Last July, I had planned to write Muffin and Squeaker a letter for them to read years later, telling them all about what they were like. Time slipped away from me, and I never got around to writing the letter. It meant that I failed to record such things as how they liked to be burped (Muffin over my shoulder, Squeaker sitting on my lap), and I find I no longer can remember those details so vividly. I’m trying to find the time to write a letter for their second birthday. But I worry that I won’t.

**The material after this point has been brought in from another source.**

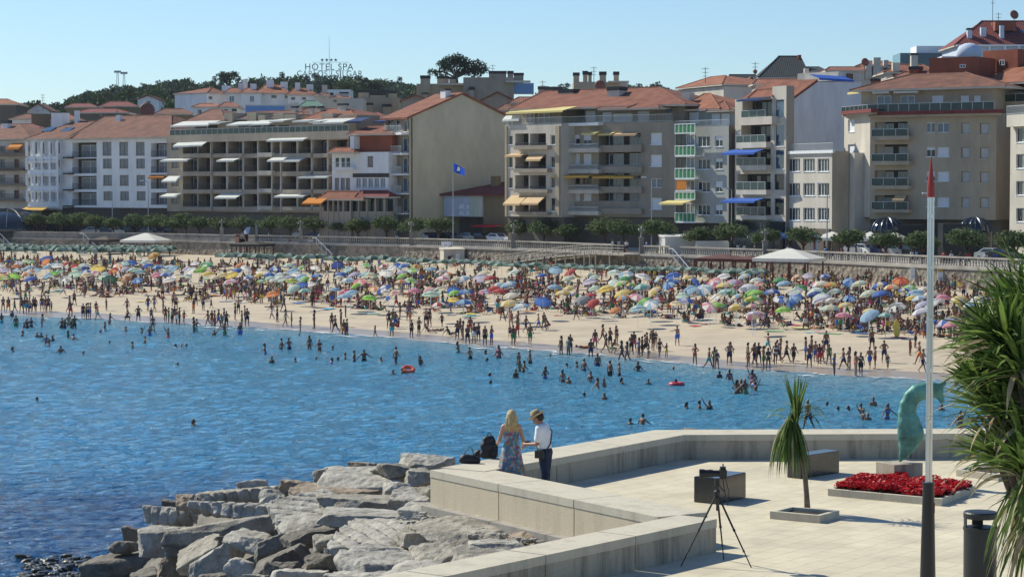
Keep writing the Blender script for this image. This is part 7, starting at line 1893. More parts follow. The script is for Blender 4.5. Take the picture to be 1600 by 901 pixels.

Is this weird? I tend to think I’ve come to it naturally, as both of my own parents were gone by the time I became a parent. I’m one of those “parentless parents” that writer Allison Gilbert discusses in her recent book. It’s made me more keenly aware of what I no longer know about my own life at their age, and what I can never find out. I don’t want my children to miss out on that knowledge for themselves, as I know they will remember little of what their lives are like today when they are older.

Not wanting to end on a maudlin note, I think I’ll change my perspective a little and take a lesson from myself from years ago. When Nomi and I attended my first World Science Fiction Convention, in Los Angeles, we had to miss the first and last days of the convention because I had to work. At first, I was distraught at missing out on so many events going on both days, but then I turned my perspective around. What was important, I decided, was not what I was missing, but what I was gaining by managing to attend the rest of the convention in the first place.

So, when it comes to Muffin and Squeaker, instead of focusing on the moments I am missing, I’ll try to focus on the moments I am able to capture.